Using the records below, copy exactly the part that opens with the line holding "Model this scene" and closes with the line holding "in the photo", minus the pictures.

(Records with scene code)
* Start *
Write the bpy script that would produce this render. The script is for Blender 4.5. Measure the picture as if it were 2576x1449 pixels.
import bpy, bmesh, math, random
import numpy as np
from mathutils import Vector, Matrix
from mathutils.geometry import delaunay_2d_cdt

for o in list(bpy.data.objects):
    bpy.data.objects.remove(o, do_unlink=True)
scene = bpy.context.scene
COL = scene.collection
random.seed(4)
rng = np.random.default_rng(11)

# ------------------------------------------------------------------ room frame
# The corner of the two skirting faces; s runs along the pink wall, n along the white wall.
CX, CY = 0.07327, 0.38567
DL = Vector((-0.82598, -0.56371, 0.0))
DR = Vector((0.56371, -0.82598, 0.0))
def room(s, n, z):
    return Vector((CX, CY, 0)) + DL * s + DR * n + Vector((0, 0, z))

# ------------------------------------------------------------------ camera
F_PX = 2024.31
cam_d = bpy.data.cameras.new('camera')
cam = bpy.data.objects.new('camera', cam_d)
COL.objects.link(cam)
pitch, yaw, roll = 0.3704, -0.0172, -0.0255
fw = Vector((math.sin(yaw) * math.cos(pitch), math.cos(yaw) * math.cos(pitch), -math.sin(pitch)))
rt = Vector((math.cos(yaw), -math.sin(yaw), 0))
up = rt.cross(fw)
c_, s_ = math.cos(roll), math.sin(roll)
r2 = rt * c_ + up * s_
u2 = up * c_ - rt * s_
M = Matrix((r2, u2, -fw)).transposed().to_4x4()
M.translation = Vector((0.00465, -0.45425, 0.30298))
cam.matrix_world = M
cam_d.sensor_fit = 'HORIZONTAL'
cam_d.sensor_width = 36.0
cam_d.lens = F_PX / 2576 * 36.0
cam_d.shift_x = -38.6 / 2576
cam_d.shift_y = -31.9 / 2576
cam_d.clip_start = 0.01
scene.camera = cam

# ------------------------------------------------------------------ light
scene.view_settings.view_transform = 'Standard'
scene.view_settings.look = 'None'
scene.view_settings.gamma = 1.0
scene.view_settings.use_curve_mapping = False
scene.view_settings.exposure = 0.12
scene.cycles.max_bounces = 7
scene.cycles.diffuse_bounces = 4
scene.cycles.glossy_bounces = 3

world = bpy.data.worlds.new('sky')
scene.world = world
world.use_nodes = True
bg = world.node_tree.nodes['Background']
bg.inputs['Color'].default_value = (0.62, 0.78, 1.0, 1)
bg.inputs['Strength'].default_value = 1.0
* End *
* Start *
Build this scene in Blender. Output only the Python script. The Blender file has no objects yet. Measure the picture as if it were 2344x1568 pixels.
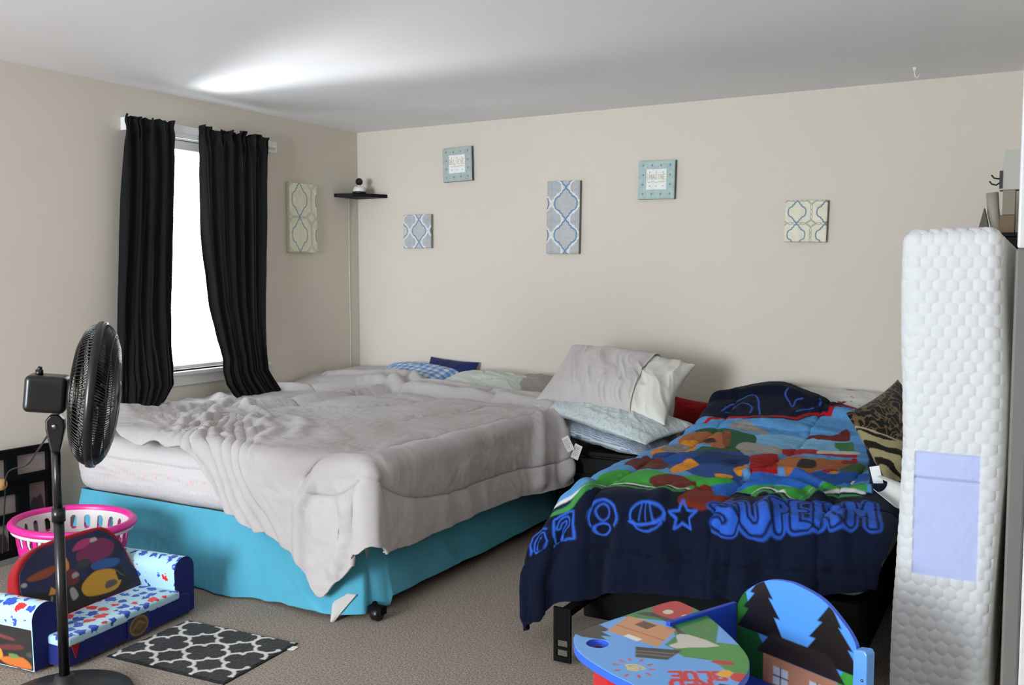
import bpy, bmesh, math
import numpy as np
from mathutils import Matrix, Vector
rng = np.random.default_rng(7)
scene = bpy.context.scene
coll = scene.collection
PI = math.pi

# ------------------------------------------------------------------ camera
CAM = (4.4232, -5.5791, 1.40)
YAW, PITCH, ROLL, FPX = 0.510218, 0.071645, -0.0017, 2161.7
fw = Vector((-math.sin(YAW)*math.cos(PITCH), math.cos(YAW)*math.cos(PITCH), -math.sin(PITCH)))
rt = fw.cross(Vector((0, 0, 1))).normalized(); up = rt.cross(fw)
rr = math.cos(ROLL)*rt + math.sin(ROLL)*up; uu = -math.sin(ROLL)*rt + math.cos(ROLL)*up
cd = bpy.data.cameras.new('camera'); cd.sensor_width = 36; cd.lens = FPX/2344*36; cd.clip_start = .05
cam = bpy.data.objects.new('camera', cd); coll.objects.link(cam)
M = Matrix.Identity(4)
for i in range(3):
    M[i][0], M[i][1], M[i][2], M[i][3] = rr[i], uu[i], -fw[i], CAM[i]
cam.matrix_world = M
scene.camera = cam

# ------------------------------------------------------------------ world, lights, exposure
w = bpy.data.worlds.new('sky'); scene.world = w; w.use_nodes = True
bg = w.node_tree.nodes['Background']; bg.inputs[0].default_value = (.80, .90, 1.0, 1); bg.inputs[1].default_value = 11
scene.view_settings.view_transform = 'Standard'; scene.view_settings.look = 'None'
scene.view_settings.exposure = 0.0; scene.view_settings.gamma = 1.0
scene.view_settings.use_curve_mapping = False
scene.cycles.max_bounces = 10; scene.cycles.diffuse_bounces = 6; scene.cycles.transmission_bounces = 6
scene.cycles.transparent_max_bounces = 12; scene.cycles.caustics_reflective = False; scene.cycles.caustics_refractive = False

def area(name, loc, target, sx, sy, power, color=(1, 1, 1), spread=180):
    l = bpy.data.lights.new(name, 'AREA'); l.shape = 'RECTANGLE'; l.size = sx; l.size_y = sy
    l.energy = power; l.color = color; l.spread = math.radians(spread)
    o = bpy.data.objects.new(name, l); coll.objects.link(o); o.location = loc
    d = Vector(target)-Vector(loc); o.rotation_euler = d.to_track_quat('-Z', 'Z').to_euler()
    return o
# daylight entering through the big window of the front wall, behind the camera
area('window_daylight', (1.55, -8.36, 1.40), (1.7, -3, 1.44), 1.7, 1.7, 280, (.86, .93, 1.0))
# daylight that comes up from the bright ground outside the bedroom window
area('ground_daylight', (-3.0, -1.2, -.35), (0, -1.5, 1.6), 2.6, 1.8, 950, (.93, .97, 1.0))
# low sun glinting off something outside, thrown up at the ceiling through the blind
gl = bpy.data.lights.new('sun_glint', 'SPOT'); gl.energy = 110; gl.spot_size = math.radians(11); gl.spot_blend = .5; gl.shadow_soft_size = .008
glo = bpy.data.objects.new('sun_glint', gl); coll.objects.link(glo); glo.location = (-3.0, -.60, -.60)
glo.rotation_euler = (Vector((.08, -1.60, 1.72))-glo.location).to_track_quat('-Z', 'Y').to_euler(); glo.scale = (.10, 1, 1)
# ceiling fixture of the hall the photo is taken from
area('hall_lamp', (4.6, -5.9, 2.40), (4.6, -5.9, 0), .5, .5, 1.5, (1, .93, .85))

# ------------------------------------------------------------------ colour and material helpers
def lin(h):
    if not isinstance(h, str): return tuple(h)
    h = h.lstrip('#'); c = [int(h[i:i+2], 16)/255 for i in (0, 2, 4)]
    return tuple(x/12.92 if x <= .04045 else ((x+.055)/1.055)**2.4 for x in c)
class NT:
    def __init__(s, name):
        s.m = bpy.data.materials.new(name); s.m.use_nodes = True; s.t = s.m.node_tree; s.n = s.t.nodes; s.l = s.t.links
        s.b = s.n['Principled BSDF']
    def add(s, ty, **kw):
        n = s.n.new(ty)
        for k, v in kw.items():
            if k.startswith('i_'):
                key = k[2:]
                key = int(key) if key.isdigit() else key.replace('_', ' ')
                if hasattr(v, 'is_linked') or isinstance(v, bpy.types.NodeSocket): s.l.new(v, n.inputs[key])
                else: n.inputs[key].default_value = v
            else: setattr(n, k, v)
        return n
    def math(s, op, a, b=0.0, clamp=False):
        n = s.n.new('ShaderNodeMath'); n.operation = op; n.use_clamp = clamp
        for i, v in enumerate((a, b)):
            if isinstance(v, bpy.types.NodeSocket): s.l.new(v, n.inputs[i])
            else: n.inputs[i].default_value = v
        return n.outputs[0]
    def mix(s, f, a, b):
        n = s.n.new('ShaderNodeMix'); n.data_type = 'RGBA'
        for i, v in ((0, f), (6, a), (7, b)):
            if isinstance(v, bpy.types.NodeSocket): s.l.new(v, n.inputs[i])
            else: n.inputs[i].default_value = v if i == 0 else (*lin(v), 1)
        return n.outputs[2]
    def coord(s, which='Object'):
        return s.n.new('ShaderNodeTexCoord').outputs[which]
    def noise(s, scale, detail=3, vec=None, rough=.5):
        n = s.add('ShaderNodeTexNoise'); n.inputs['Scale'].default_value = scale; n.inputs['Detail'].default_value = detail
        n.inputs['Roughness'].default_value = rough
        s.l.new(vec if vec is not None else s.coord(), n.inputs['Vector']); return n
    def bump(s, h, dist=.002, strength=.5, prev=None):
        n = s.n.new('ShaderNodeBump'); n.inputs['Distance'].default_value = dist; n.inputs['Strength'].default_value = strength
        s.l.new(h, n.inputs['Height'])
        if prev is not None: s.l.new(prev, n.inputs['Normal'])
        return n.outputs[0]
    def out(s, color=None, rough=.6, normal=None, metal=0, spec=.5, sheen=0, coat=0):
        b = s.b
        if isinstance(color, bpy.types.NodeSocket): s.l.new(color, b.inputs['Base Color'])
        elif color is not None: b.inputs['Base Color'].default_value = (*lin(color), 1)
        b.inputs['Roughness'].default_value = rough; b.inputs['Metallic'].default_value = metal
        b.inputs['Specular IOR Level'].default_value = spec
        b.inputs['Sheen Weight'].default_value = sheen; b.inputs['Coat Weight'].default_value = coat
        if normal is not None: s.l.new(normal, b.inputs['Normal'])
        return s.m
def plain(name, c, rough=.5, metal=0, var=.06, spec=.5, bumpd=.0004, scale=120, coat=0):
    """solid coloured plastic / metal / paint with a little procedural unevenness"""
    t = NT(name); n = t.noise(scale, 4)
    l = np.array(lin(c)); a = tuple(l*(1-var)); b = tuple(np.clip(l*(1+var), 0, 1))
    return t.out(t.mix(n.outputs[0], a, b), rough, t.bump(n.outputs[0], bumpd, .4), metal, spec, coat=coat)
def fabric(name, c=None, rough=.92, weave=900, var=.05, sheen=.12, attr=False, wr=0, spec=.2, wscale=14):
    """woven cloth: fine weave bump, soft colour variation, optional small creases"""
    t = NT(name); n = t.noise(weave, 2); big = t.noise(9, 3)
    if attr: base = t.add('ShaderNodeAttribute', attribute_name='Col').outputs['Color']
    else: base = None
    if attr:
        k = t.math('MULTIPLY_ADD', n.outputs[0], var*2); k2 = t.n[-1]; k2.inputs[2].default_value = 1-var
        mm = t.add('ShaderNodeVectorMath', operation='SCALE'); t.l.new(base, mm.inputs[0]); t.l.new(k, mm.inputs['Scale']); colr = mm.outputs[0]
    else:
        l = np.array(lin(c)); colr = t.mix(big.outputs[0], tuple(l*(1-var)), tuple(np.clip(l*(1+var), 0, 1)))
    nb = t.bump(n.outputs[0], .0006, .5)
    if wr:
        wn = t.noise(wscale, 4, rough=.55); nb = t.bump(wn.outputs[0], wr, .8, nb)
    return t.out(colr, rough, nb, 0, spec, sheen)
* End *
* Start *
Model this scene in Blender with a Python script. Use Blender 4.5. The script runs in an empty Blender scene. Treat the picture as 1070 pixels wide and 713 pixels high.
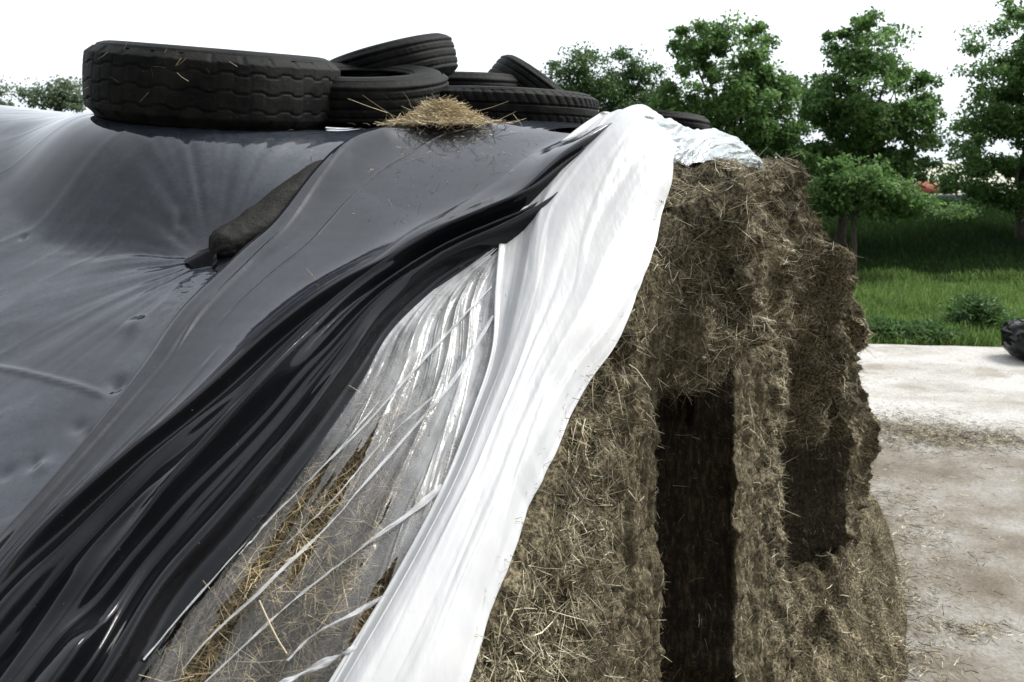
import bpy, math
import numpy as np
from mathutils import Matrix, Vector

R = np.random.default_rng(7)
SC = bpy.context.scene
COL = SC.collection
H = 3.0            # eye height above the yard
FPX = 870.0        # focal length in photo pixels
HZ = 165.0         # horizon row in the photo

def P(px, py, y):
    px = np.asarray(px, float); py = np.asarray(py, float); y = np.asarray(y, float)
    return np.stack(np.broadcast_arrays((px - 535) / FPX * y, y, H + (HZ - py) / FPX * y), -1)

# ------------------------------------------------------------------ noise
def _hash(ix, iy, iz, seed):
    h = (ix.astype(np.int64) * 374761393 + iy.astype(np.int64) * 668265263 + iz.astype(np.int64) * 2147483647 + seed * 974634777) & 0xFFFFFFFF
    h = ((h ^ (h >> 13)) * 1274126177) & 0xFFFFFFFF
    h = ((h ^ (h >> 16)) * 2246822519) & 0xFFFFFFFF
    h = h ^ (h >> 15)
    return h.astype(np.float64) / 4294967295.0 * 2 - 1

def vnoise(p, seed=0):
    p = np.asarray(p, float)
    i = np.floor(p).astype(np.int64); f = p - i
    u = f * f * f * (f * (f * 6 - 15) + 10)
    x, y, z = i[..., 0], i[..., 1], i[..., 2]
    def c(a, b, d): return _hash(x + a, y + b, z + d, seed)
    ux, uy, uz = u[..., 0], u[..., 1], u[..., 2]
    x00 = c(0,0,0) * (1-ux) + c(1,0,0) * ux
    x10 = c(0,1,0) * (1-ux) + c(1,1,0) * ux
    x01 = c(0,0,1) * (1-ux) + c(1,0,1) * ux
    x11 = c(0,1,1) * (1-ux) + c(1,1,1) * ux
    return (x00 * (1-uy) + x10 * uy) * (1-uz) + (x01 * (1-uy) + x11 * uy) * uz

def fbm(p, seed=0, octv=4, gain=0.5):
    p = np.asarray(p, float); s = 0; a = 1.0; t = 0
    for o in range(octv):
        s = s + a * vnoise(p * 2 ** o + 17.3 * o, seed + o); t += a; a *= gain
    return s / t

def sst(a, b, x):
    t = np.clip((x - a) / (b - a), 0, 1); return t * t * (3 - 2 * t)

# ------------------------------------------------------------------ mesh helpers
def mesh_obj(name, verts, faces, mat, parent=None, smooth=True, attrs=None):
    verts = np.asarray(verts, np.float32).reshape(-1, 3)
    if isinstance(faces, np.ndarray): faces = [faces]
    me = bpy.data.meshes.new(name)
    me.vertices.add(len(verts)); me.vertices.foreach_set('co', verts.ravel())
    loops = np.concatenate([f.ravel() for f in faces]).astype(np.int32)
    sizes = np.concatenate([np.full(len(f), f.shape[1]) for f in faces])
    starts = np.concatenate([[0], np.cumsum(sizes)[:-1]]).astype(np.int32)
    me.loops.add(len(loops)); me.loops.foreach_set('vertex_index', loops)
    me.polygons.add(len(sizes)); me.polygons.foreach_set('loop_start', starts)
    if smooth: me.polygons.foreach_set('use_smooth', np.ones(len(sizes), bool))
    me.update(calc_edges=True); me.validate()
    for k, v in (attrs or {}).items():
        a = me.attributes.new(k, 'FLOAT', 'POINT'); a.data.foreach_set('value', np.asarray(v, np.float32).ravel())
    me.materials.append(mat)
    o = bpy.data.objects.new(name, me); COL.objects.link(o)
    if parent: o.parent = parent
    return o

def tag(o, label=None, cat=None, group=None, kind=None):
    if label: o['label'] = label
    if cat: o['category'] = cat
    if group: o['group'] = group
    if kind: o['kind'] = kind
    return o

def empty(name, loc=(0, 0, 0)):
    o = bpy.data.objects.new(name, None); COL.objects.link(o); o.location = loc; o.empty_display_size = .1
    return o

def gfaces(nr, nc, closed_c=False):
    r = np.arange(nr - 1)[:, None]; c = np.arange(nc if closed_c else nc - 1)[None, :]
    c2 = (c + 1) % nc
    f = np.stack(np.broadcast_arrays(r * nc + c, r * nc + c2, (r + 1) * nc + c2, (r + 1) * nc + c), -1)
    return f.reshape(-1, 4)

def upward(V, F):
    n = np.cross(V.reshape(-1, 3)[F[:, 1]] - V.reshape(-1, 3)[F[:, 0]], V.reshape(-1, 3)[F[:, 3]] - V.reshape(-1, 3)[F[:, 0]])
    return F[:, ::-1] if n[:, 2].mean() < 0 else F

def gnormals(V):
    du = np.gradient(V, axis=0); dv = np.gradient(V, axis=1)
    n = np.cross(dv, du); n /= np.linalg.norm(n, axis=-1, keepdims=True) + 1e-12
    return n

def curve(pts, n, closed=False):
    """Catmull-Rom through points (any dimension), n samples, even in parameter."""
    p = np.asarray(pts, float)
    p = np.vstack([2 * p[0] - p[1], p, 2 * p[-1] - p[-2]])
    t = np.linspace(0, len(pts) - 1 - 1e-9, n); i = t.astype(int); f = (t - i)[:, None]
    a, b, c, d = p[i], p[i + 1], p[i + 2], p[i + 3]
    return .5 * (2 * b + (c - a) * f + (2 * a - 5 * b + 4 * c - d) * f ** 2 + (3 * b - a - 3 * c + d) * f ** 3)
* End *
Exercise solution
Model this scene in Blender with a Python script. Use Blender 4.5. The script runs in an empty Blender scene. Treat the picture as 1070 pixels wide and 713 pixels high.
import bpy, math
import numpy as np
from mathutils import Matrix, Vector

R = np.random.default_rng(7)
SC = bpy.context.scene
COL = SC.collection
H = 3.0            # eye height above the yard
FPX = 870.0        # focal length in photo pixels
HZ = 165.0         # horizon row in the photo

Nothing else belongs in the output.